◆ Given request
Reproduce the listing below in full and without alteration, apart from its pictures.

┌─ Stored data

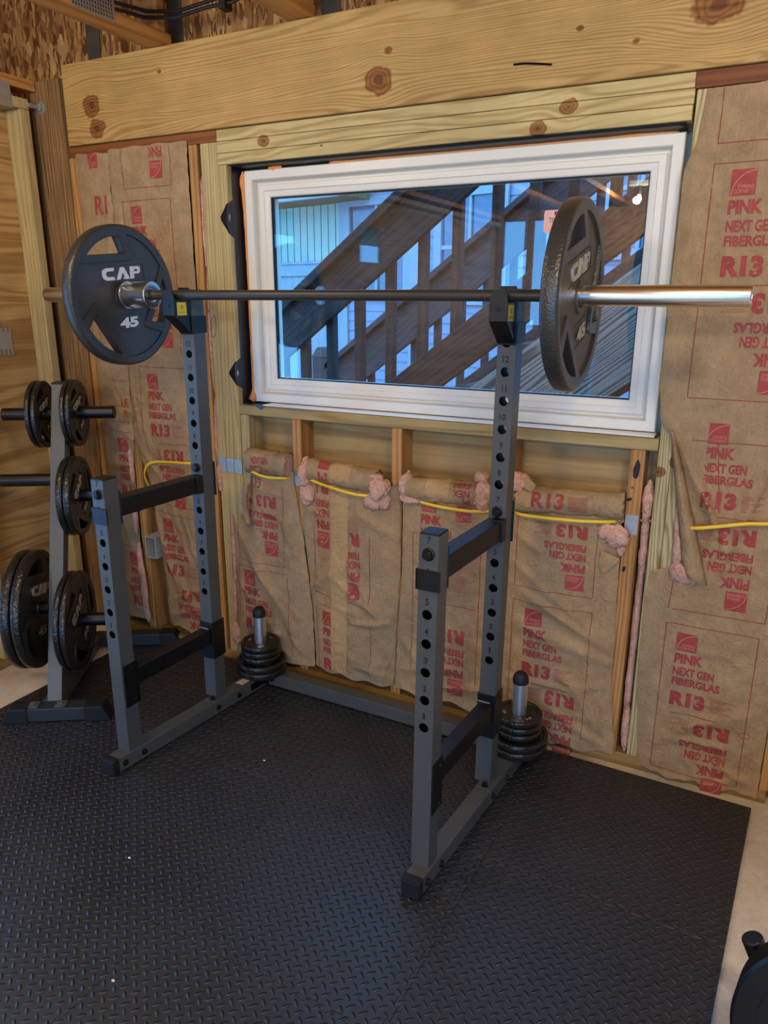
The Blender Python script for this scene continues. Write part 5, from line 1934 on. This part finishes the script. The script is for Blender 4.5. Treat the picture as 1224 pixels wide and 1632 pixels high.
def plate_mesh(R, T, big=True, words=None):
    """one grip plate about z, middle at z=0; materials: rim, web, letters"""
    s = R / 0.2235
    b = MB()
    h = T / 2
    # rim
    prof = []
    rw = 0.031 * s
    for k in range(9):
        a = -math.pi / 2 + math.pi * k / 8
        prof.append((R - 0.010 * s * 1.0 + 0.010 * s * math.cos(a), (h - 0.008 * s) * (1 if a > 0 else -1 if a < 0 else 0) * 1.0 + 0.008 * s * math.sin(a)))
    prof = [(R - rw, -h * 0.45), (R - rw + 0.003 * s, -h + 0.002)] + prof + [(R - rw + 0.003 * s, h - 0.002), (R - rw, h * 0.45)]
    b.lathe(prof, 96, 0)
    # web with three hand holes
    def hole(chord, rad, xr_, xt):
        pts = [(xr_, chord)]
        a0 = math.acos(xt / rad)
        a1 = math.pi - math.asin(min(1, chord / rad)) - 0.03
        pts += [(rad * math.cos(a0 + (a1 - a0) * i / 20), rad * math.sin(a0 + (a1 - a0) * i / 20)) for i in range(21)]
        pts.append((rad * math.cos(a1) + 0.004 * s, chord))
        return round_corners(pts, 0.007 * s)
    holes = [hole(0.131 * s, 0.190 * s, 0.033 * s, 0.012 * s)]
    holes = [rotp(holes[0], 2 * math.pi * k / 3) for k in range(3)]
    web = curve_slab([circ(R - 0.012 * s, 96), circ(0.0262, 48)] + holes, 0.30 * T, 0.0015)
    b.merge(web, None, 1)
    # raised surround of each hole
    base_o = hole(0.112 * s, 0.204 * s, 0.056 * s, 0.040 * s)
    for k in range(3):
        fr = curve_slab([rotp(base_o, 2 * math.pi * k / 3), holes[k]], 0.44 * T, 0.003)
        b.merge(fr, None, 0)
    # hub
    hub = curve_slab([circ(0.038 * max(s, 0.75), 48), circ(0.0262, 48)], 0.40 * T, 0.002)
    b.merge(hub, None, 1)
    # raised pads and lettering on both faces
    z = 0.30 * T
    for sg in (1, -1):
        F = Matrix.Identity(4) if sg == 1 else Matrix.Rotation(math.pi, 4, 'Y')
        t = MB()
        if big:
            x = -0.080 * s
            for ch, wd in (('C', 0.050), ('A', 0.054), ('P', 0.046)):
                t.prism([(x + u * wd * s, (0.053 + v * 0.038) * s) for u, v in LET[ch]], 'z', z, z + 0.004, 2)
                if ch == 'P':
                    t.prism([(x + (0.42 + u * 0.26) * wd * s, (0.053 + (0.58 + v * 0.18) * 0.038) * s) for u, v in ((0, 0), (1, 0), (1, 1), (0, 1))], 'z', z + 0.0035, z + 0.0043, 1)
                x += wd * s + 0.006 * s
            for (x0, x1, y0, y1) in ((-0.100, 0.100, 0.0440, 0.0460), (-0.098, 0.098, 0.0980, 0.1000), (0.098, 0.100, 0.046, 0.098)):
                t.box(x0 * s, x1 * s, y0 * s, y1 * s, z - 0.001, z + 0.002, 0)
            vs, fs = text2d(words or '45', 0.05)
            x0, x1, y0, y1 = -0.040 * s, 0.040 * s, -0.101 * s, -0.067 * s
            pts = [(x0 + u * (x1 - x0) + 0.10 * (v - 0.5) * (y1 - y0), y0 + v * (y1 - y0)) for u, v in vs]
            k0 = len(t.v)
            t.add([(p[0], p[1], z + 0.004) for p in pts], fs, 2)
            for (x0, x1, y0, y1) in ((-0.050, 0.050, -0.1120, -0.1100), (-0.050, 0.050, -0.0580, -0.0560)):
                t.box(x0 * s, x1 * s, y0 * s, y1 * s, z - 0.001, z + 0.002, 0)
        b.merge(t, F)
    return b


_pm = {}


def plate(R, T, mats, mat4, label, group, words=None, key=None):
    key = key or (round(R, 4), round(T, 4), words, tuple(mats))
    if key not in _pm:
        o = plate_mesh(R, T, True, words).build('weight_plate', mats, origin=(0, 0, 0), smooth=38)
        _pm[key] = o
    else:
        o = _pm[key].copy()
        C.objects.link(o)
    o.matrix_world = mat4
    tag(o, label, 'weight plate', group)
    return o


# ------------------------------------------------------------------ the loaded bar
BAR = RM @ Matrix.Translation((0, -0.042, 1.499))
bar = empty('barbell', (0, 0, 0), 'long steel barbell resting across the two black hooks of the rack', 'barbell', mat=BAR)
PW[bar.name] = Matrix.Identity(4)
AX = Matrix.Rotation(math.pi / 2, 4, 'Y')
b = MB()
b.cyl((-0.12, 0, 0), (1.21, 0, 0), 0.0148, 32)
b.build('shaft', 'steel', bar, smooth=40)
for a, c, e in ((-0.097, -0.205, -0.597), (1.205, 1.253, 1.649)):
    sg = -1 if a < 0 else 1
    b = MB()
    b.lathe([(0.0, c), (0.0245, c), (0.0245, e - sg * 0.003), (0.0225, e), (0.018, e), (0.018, e - sg * 0.002), (0.0, e - sg * 0.002)], 48, 0, AX)
    b.build('sleeve', 'chrome', bar, smooth=35)
    b = MB()
    b.lathe([(0.014, a + sg * 0.004), (0.020, a + sg * 0.001), (0.024, a), (0.0395, a), (0.0415, a + sg * 0.002), (0.0415, c - sg * 0.004), (0.0395, c - sg * 0.002), (0.043, c - sg * 0.001), (0.043, c), (0.020, c)], 48, 0, AX)
    b.build('collar', 'chrome', bar, smooth=35)
# plate axis along the bar; plate's z axis -> +x (or -x); top of plate towards +z
def axis_frame(px_, py, pz, d, spin=0.0, base_=None):
    d = Vector(d).normalized()
    up = Vector((0, 0, 1))
    xa = up.cross(d).normalized()
    ya = d.cross(xa)
    mm = Matrix((xa, ya, d)).transposed().to_4x4()
    mm = mm @ Matrix.Rotation(spin, 4, 'Z')
    mm.translation = Vector((px_, py, pz))
    return base_ @ mm if base_ else mm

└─

◆ Output below
The Blender Python script for this scene continues. Write part 5, from line 1934 on. This part finishes the script. The script is for Blender 4.5. Treat the picture as 1224 pixels wide and 1632 pixels high.
def plate_mesh(R, T, big=True, words=None):
    """one grip plate about z, middle at z=0; materials: rim, web, letters"""
    s = R / 0.2235
    b = MB()
    h = T / 2
    # rim
    prof = []
    rw = 0.031 * s
    for k in range(9):
        a = -math.pi / 2 + math.pi * k / 8
        prof.append((R - 0.010 * s * 1.0 + 0.010 * s * math.cos(a), (h - 0.008 * s) * (1 if a > 0 else -1 if a < 0 else 0) * 1.0 + 0.008 * s * math.sin(a)))
    prof = [(R - rw, -h * 0.45), (R - rw + 0.003 * s, -h + 0.002)] + prof + [(R - rw + 0.003 * s, h - 0.002), (R - rw, h * 0.45)]
    b.lathe(prof, 96, 0)
    # web with three hand holes
    def hole(chord, rad, xr_, xt):
        pts = [(xr_, chord)]
        a0 = math.acos(xt / rad)
        a1 = math.pi - math.asin(min(1, chord / rad)) - 0.03
        pts += [(rad * math.cos(a0 + (a1 - a0) * i / 20), rad * math.sin(a0 + (a1 - a0) * i / 20)) for i in range(21)]
        pts.append((rad * math.cos(a1) + 0.004 * s, chord))
        return round_corners(pts, 0.007 * s)
    holes = [hole(0.131 * s, 0.190 * s, 0.033 * s, 0.012 * s)]
    holes = [rotp(holes[0], 2 * math.pi * k / 3) for k in range(3)]
    web = curve_slab([circ(R - 0.012 * s, 96), circ(0.0262, 48)] + holes, 0.30 * T, 0.0015)
    b.merge(web, None, 1)
    # raised surround of each hole
    base_o = hole(0.112 * s, 0.204 * s, 0.056 * s, 0.040 * s)
    for k in range(3):
        fr = curve_slab([rotp(base_o, 2 * math.pi * k / 3), holes[k]], 0.44 * T, 0.003)
        b.merge(fr, None, 0)
    # hub
    hub = curve_slab([circ(0.038 * max(s, 0.75), 48), circ(0.0262, 48)], 0.40 * T, 0.002)
    b.merge(hub, None, 1)
    # raised pads and lettering on both faces
    z = 0.30 * T
    for sg in (1, -1):
        F = Matrix.Identity(4) if sg == 1 else Matrix.Rotation(math.pi, 4, 'Y')
        t = MB()
        if big:
            x = -0.080 * s
            for ch, wd in (('C', 0.050), ('A', 0.054), ('P', 0.046)):
                t.prism([(x + u * wd * s, (0.053 + v * 0.038) * s) for u, v in LET[ch]], 'z', z, z + 0.004, 2)
                if ch == 'P':
                    t.prism([(x + (0.42 + u * 0.26) * wd * s, (0.053 + (0.58 + v * 0.18) * 0.038) * s) for u, v in ((0, 0), (1, 0), (1, 1), (0, 1))], 'z', z + 0.0035, z + 0.0043, 1)
                x += wd * s + 0.006 * s
            for (x0, x1, y0, y1) in ((-0.100, 0.100, 0.0440, 0.0460), (-0.098, 0.098, 0.0980, 0.1000), (0.098, 0.100, 0.046, 0.098)):
                t.box(x0 * s, x1 * s, y0 * s, y1 * s, z - 0.001, z + 0.002, 0)
            vs, fs = text2d(words or '45', 0.05)
            x0, x1, y0, y1 = -0.040 * s, 0.040 * s, -0.101 * s, -0.067 * s
            pts = [(x0 + u * (x1 - x0) + 0.10 * (v - 0.5) * (y1 - y0), y0 + v * (y1 - y0)) for u, v in vs]
            k0 = len(t.v)
            t.add([(p[0], p[1], z + 0.004) for p in pts], fs, 2)
            for (x0, x1, y0, y1) in ((-0.050, 0.050, -0.1120, -0.1100), (-0.050, 0.050, -0.0580, -0.0560)):
                t.box(x0 * s, x1 * s, y0 * s, y1 * s, z - 0.001, z + 0.002, 0)
        b.merge(t, F)
    return b


_pm = {}


def plate(R, T, mats, mat4, label, group, words=None, key=None):
    key = key or (round(R, 4), round(T, 4), words, tuple(mats))
    if key not in _pm:
        o = plate_mesh(R, T, True, words).build('weight_plate', mats, origin=(0, 0, 0), smooth=38)
        _pm[key] = o
    else:
        o = _pm[key].copy()
        C.objects.link(o)
    o.matrix_world = mat4
    tag(o, label, 'weight plate', group)
    return o


# ------------------------------------------------------------------ the loaded bar
BAR = RM @ Matrix.Translation((0, -0.042, 1.499))
bar = empty('barbell', (0, 0, 0), 'long steel barbell resting across the two black hooks of the rack', 'barbell', mat=BAR)
PW[bar.name] = Matrix.Identity(4)
AX = Matrix.Rotation(math.pi / 2, 4, 'Y')
b = MB()
b.cyl((-0.12, 0, 0), (1.21, 0, 0), 0.0148, 32)
b.build('shaft', 'steel', bar, smooth=40)
for a, c, e in ((-0.097, -0.205, -0.597), (1.205, 1.253, 1.649)):
    sg = -1 if a < 0 else 1
    b = MB()
    b.lathe([(0.0, c), (0.0245, c), (0.0245, e - sg * 0.003), (0.0225, e), (0.018, e), (0.018, e - sg * 0.002), (0.0, e - sg * 0.002)], 48, 0, AX)
    b.build('sleeve', 'chrome', bar, smooth=35)
    b = MB()
    b.lathe([(0.014, a + sg * 0.004), (0.020, a + sg * 0.001), (0.024, a), (0.0395, a), (0.0415, a + sg * 0.002), (0.0415, c - sg * 0.004), (0.0395, c - sg * 0.002), (0.043, c - sg * 0.001), (0.043, c), (0.020, c)], 48, 0, AX)
    b.build('collar', 'chrome', bar, smooth=35)
# plate axis along the bar; plate's z axis -> +x (or -x); top of plate towards +z
def axis_frame(px_, py, pz, d, spin=0.0, base_=None):
    d = Vector(d).normalized()
    up = Vector((0, 0, 1))
    xa = up.cross(d).normalized()
    ya = d.cross(xa)
    mm = Matrix((xa, ya, d)).transposed().to_4x4()
    mm = mm @ Matrix.Rotation(spin, 4, 'Z')
    mm.translation = Vector((px_, py, pz))
    return base_ @ mm if base_ else mm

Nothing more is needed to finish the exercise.